Awoken by a
long blast on the ships system. Jumped out of bed and looked through my
porthole.
[My porthole seems to me quite wondrous by now: through it I have seem so many new things, I took this photo of it out of a kind of gratitude to it!]
We were in
smooth – I must say – very muddy water which was slowly flowing by – and there
across the water was Congo LAND. Flat – covered with trees: a very tangle of
trees and undergrowth and ivy – and here and there a little bit of sandy bank.
Two or three tree-covered islands were near by.
This was
the CONGO at last.
We stopped
just a little way up the river and took on a pilot and then sailed up to the
place where the ship discharges a quantity of coal. This makes the boat draw
less water – a necessity in these shallows near the rivers mouth.
We are now
at anchor quite near the left bank of the Congo River some hour and a half’s journey
below Boma. All the Luggage has been brought form the hold and makes a litter
on the decks.
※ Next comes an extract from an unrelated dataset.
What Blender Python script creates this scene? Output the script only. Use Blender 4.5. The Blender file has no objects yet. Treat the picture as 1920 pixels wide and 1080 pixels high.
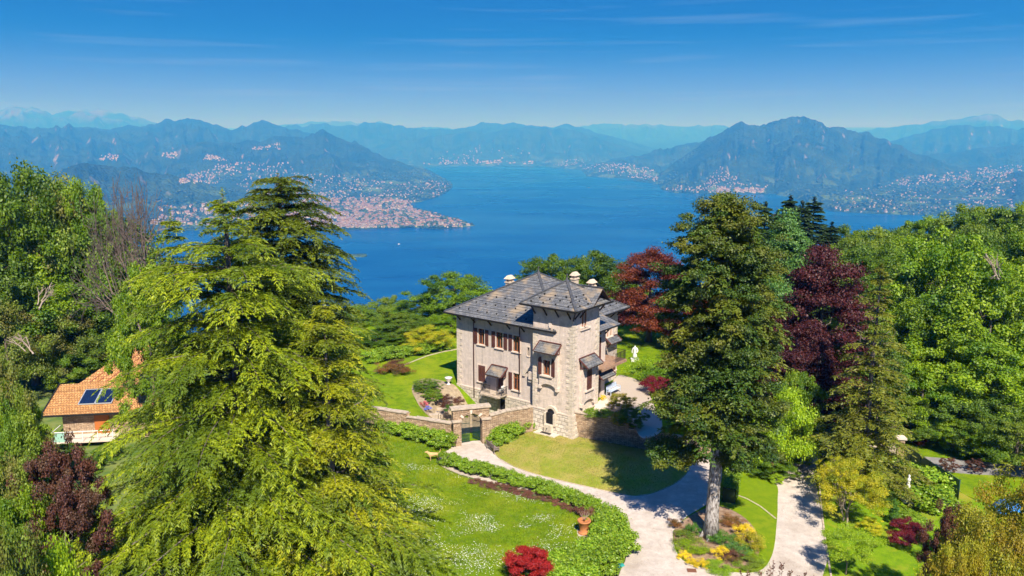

Aft there is much noise from the ship’s tackle unloading coal
into a barge alongside – and hardly less noise from the Africans doing the
work. These Africans were taken on board for the purpose of getting up the
luggage to the decks and of discharging the coal:
They will
be working all night.
This
morning we underwent various formalities connected with landing and made our
declarations for purposes of custom excise etc. Belgian officials seem to have
no idea of method or organisation. Everything was muddled through with many
times the inconveniences that need have been and with much waste of time which
could easily have been avoided with a little forethought and arrangement.
However, we
are through all our formalities satisfactorily and are now enjoying our
surroundings. Just across the water – on the bank are palm trees falling over
each other – a mass of undergrowth filling up the space between the tall trees
between which run great thick strands of the tropical African ivy. Beyond we
can see some hills: the particular ones we are near seem very like English ones:
just the kind one sees in Somerset only rather burnt. I suspect they look
familiar to others from other parts of the world just as much as to us.
We are
really on Africa’s flat “edge” beyond Matadi we shall start rising up into the
great inland plateau.
It has been
rather a cloudy day but there was a beautiful pink colouration in the west
which showed as the sun went down. After the very brief twilight – the full
moon rose out of a bank of cloud in the east along the dark bank of trees coming to the
waters edge - a great round ball, bright orange in colour as it shone through a
thin layer of cloud. Faintly the colour was reflected in the Congo waters as a
pale, delicate path of glory, inviting us to follow its direction east, into
the very heart of Africa and promising us a bright successful journey tonight
into the dark continent waiting for the dawn.